» **Exercise**
Every entry here needs to be repeated exactly.

» **Data shown**
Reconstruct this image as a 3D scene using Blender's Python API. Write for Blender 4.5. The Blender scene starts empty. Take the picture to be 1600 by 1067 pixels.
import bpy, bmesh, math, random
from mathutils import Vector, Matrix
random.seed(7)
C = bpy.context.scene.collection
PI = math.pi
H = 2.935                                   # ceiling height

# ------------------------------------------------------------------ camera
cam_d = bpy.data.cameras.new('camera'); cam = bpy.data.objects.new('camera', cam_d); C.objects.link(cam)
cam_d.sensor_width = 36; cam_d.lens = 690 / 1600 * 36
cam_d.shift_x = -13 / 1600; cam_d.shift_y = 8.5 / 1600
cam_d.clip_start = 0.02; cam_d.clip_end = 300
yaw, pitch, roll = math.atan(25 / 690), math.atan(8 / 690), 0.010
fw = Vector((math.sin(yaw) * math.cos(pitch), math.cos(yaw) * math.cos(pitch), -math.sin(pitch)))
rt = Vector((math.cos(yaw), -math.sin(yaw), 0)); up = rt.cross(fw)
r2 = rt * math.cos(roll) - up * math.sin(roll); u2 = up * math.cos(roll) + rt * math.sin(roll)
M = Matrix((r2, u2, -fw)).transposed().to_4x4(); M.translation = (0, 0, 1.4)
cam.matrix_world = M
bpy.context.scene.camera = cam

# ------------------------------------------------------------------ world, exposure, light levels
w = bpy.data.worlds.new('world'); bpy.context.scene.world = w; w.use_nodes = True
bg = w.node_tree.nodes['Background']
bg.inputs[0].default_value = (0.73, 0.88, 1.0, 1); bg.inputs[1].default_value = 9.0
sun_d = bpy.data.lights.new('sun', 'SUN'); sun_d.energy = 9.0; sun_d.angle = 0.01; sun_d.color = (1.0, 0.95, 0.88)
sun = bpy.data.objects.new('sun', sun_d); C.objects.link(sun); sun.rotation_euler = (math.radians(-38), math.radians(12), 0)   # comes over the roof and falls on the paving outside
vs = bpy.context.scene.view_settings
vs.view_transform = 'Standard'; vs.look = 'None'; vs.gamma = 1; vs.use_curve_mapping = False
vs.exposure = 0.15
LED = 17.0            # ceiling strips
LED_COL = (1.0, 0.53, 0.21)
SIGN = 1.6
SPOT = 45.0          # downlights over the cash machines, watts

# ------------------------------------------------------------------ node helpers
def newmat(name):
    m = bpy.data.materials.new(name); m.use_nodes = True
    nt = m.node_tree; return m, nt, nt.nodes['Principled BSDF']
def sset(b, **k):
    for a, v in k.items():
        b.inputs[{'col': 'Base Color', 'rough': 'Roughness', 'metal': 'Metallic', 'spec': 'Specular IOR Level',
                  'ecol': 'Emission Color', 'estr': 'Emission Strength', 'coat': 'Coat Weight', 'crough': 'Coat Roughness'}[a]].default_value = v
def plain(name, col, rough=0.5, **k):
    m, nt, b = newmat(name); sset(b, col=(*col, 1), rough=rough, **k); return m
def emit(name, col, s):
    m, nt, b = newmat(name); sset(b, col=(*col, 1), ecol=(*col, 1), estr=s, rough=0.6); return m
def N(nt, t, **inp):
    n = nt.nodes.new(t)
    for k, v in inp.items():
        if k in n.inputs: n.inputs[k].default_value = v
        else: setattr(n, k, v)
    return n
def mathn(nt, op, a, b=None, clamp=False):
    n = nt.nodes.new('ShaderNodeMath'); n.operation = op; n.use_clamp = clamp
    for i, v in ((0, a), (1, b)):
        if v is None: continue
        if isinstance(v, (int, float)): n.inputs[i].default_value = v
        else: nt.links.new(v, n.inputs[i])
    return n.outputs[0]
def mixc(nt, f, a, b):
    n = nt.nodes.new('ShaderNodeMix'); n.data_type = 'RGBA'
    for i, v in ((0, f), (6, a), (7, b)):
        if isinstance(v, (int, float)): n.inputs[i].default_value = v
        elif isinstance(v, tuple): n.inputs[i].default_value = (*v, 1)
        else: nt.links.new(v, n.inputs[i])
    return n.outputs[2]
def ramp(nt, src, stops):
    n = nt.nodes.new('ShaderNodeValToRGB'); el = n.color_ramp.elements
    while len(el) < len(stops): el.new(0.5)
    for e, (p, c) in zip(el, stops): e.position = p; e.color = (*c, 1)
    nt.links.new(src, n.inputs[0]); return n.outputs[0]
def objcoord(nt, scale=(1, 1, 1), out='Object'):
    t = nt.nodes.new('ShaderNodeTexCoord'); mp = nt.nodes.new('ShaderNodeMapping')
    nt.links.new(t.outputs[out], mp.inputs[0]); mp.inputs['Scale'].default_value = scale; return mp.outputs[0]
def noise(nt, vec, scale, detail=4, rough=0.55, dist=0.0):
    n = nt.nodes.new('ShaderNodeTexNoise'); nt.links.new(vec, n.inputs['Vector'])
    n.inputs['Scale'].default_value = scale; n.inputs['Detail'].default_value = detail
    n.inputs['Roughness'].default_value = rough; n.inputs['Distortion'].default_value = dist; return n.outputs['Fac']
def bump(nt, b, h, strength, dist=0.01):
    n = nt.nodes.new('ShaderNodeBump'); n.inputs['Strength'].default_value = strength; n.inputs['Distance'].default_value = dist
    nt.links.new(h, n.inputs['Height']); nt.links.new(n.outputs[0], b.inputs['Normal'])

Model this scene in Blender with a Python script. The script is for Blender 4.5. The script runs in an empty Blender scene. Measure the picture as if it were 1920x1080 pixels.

» **Output**
Reconstruct this image as a 3D scene using Blender's Python API. Write for Blender 4.5. The Blender scene starts empty. Take the picture to be 1600 by 1067 pixels.
import bpy, bmesh, math, random
from mathutils import Vector, Matrix
random.seed(7)
C = bpy.context.scene.collection
PI = math.pi
H = 2.935                                   # ceiling height

# ------------------------------------------------------------------ camera
cam_d = bpy.data.cameras.new('camera'); cam = bpy.data.objects.new('camera', cam_d); C.objects.link(cam)
cam_d.sensor_width = 36; cam_d.lens = 690 / 1600 * 36
cam_d.shift_x = -13 / 1600; cam_d.shift_y = 8.5 / 1600
cam_d.clip_start = 0.02; cam_d.clip_end = 300
yaw, pitch, roll = math.atan(25 / 690), math.atan(8 / 690), 0.010
fw = Vector((math.sin(yaw) * math.cos(pitch), math.cos(yaw) * math.cos(pitch), -math.sin(pitch)))
rt = Vector((math.cos(yaw), -math.sin(yaw), 0)); up = rt.cross(fw)
r2 = rt * math.cos(roll) - up * math.sin(roll); u2 = up * math.cos(roll) + rt * math.sin(roll)
M = Matrix((r2, u2, -fw)).transposed().to_4x4(); M.translation = (0, 0, 1.4)
cam.matrix_world = M
bpy.context.scene.camera = cam

# ------------------------------------------------------------------ world, exposure, light levels
w = bpy.data.worlds.new('world'); bpy.context.scene.world = w; w.use_nodes = True
bg = w.node_tree.nodes['Background']
bg.inputs[0].default_value = (0.73, 0.88, 1.0, 1); bg.inputs[1].default_value = 9.0
sun_d = bpy.data.lights.new('sun', 'SUN'); sun_d.energy = 9.0; sun_d.angle = 0.01; sun_d.color = (1.0, 0.95, 0.88)
sun = bpy.data.objects.new('sun', sun_d); C.objects.link(sun); sun.rotation_euler = (math.radians(-38), math.radians(12), 0)   # comes over the roof and falls on the paving outside
vs = bpy.context.scene.view_settings
vs.view_transform = 'Standard'; vs.look = 'None'; vs.gamma = 1; vs.use_curve_mapping = False
vs.exposure = 0.15
LED = 17.0            # ceiling strips
LED_COL = (1.0, 0.53, 0.21)
SIGN = 1.6
SPOT = 45.0          # downlights over the cash machines, watts

# ------------------------------------------------------------------ node helpers
def newmat(name):
    m = bpy.data.materials.new(name); m.use_nodes = True
    nt = m.node_tree; return m, nt, nt.nodes['Principled BSDF']
def sset(b, **k):
    for a, v in k.items():
        b.inputs[{'col': 'Base Color', 'rough': 'Roughness', 'metal': 'Metallic', 'spec': 'Specular IOR Level',
                  'ecol': 'Emission Color', 'estr': 'Emission Strength', 'coat': 'Coat Weight', 'crough': 'Coat Roughness'}[a]].default_value = v
def plain(name, col, rough=0.5, **k):
    m, nt, b = newmat(name); sset(b, col=(*col, 1), rough=rough, **k); return m
def emit(name, col, s):
    m, nt, b = newmat(name); sset(b, col=(*col, 1), ecol=(*col, 1), estr=s, rough=0.6); return m
def N(nt, t, **inp):
    n = nt.nodes.new(t)
    for k, v in inp.items():
        if k in n.inputs: n.inputs[k].default_value = v
        else: setattr(n, k, v)
    return n
def mathn(nt, op, a, b=None, clamp=False):
    n = nt.nodes.new('ShaderNodeMath'); n.operation = op; n.use_clamp = clamp
    for i, v in ((0, a), (1, b)):
        if v is None: continue
        if isinstance(v, (int, float)): n.inputs[i].default_value = v
        else: nt.links.new(v, n.inputs[i])
    return n.outputs[0]
def mixc(nt, f, a, b):
    n = nt.nodes.new('ShaderNodeMix'); n.data_type = 'RGBA'
    for i, v in ((0, f), (6, a), (7, b)):
        if isinstance(v, (int, float)): n.inputs[i].default_value = v
        elif isinstance(v, tuple): n.inputs[i].default_value = (*v, 1)
        else: nt.links.new(v, n.inputs[i])
    return n.outputs[2]
def ramp(nt, src, stops):
    n = nt.nodes.new('ShaderNodeValToRGB'); el = n.color_ramp.elements
    while len(el) < len(stops): el.new(0.5)
    for e, (p, c) in zip(el, stops): e.position = p; e.color = (*c, 1)
    nt.links.new(src, n.inputs[0]); return n.outputs[0]
def objcoord(nt, scale=(1, 1, 1), out='Object'):
    t = nt.nodes.new('ShaderNodeTexCoord'); mp = nt.nodes.new('ShaderNodeMapping')
    nt.links.new(t.outputs[out], mp.inputs[0]); mp.inputs['Scale'].default_value = scale; return mp.outputs[0]
def noise(nt, vec, scale, detail=4, rough=0.55, dist=0.0):
    n = nt.nodes.new('ShaderNodeTexNoise'); nt.links.new(vec, n.inputs['Vector'])
    n.inputs['Scale'].default_value = scale; n.inputs['Detail'].default_value = detail
    n.inputs['Roughness'].default_value = rough; n.inputs['Distortion'].default_value = dist; return n.outputs['Fac']
def bump(nt, b, h, strength, dist=0.01):
    n = nt.nodes.new('ShaderNodeBump'); n.inputs['Strength'].default_value = strength; n.inputs['Distance'].default_value = dist
    nt.links.new(h, n.inputs['Height']); nt.links.new(n.outputs[0], b.inputs['Normal'])

Model this scene in Blender with a Python script. The script is for Blender 4.5. The script runs in an empty Blender scene. Measure the picture as if it were 1920x1080 pixels.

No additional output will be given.